The program has gone a long way toward making community college attainable for all students. In addition, the proportion of applicants who are African-American and Hispanic is higher than their proportion currently enrolled in Tennessee colleges. The program is backed by the state’s Republican governor, Bill Haslam, and largely financed from lottery funds.
Still, Tennessee Promise has been criticized by some who say it is structured to benefit middle-income students more than the neediest.
It is designed as a “last dollar” scholarship, paying only for tuition costs not covered by other programs. A low-income student who is eligible for a maximum Pell Grant of $5,730 would not receive assistance under the Tennessee program, because that amount would already cover tuition. A more affluent student, however, could get full tuition paid by the program.
Mr. Obama’s plan, by contrast, would cover tuition costs up front, White House officials said.
Representative Diane Black, Republican of Tennessee, said despite the success of her state’s program, she was skeptical of the Obama initiative, calling it “a top-down federal program that will ask already cash-strapped states to help pick up the tab.”
Chicago, too, has a new free community college initiative starting this year. The program initiated by Mayor Rahm Emanuel, a Democrat, will give Chicago Public School students who graduate with at least a 3.0 grade-point average waivers to cover tuition, books and fees at the city’s seven community colleges.
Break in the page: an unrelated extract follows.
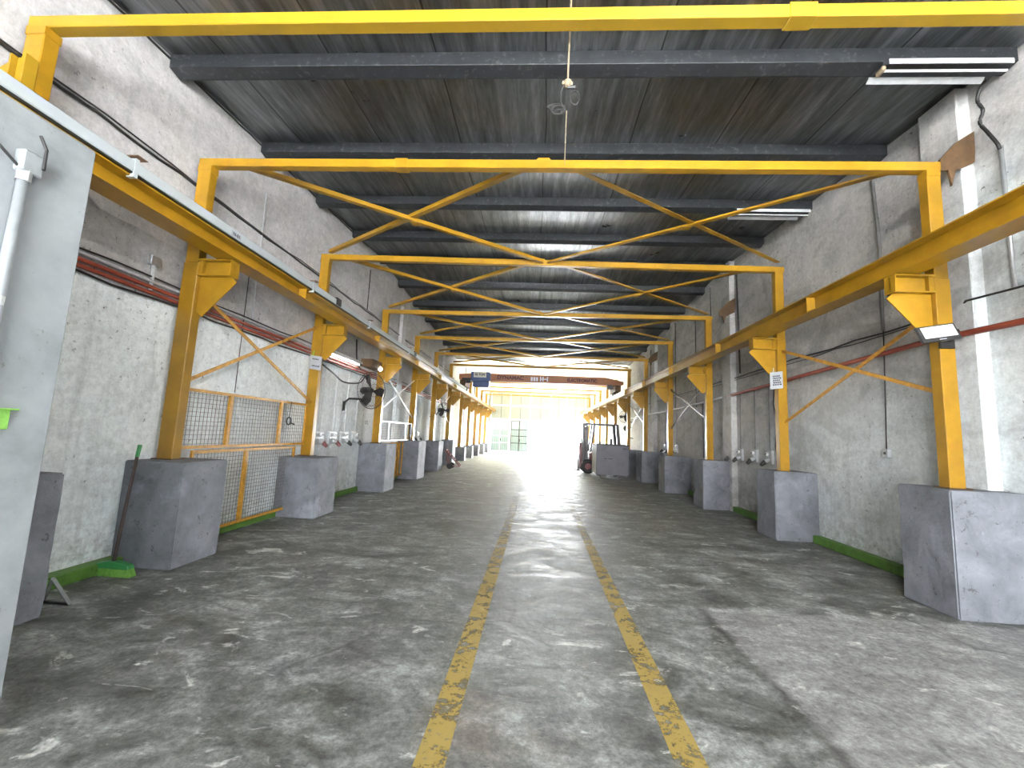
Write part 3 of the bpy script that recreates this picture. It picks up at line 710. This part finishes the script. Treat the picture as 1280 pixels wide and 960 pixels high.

White House officials acknowledged in a conference call with reporters that the program was unlikely to win quick approval in Congress. Still, they said, in proposing it, Mr. Obama was seeking to press states and community colleges to beef up their investments in high-quality education in ways that would have a lasting effect even before federal legislation was enacted.
“We don’t expect the country to be transformed overnight, but we do expect this conversation to begin tomorrow,” said Cecilia Muñoz, the president’s domestic policy chief.
About 7.7 million Americans attend community college for credit, of whom 3.1 million attend full time, according to the American Association of Community Colleges, relying on 2012 data. Over all, the federal government provides about $9.1 billion to community colleges, or about 16 percent of the total revenue the colleges receive. Tuition from students provides $16.7 billion a year, or nearly 30 percent of revenue.
Senator Lamar Alexander of Tennessee, a former education secretary, will attend the announcement at Pellissippi State Community College in Knoxville, Tenn., on Friday.
In an op-ed published on Thursday, he expressed concern about the federal role in such a program. Tennessee has been hindered by federal bureaucracy, he wrote in The Knoxville News Sentinel. “Let other states emulate Tennessee’s really good idea,” he wrote.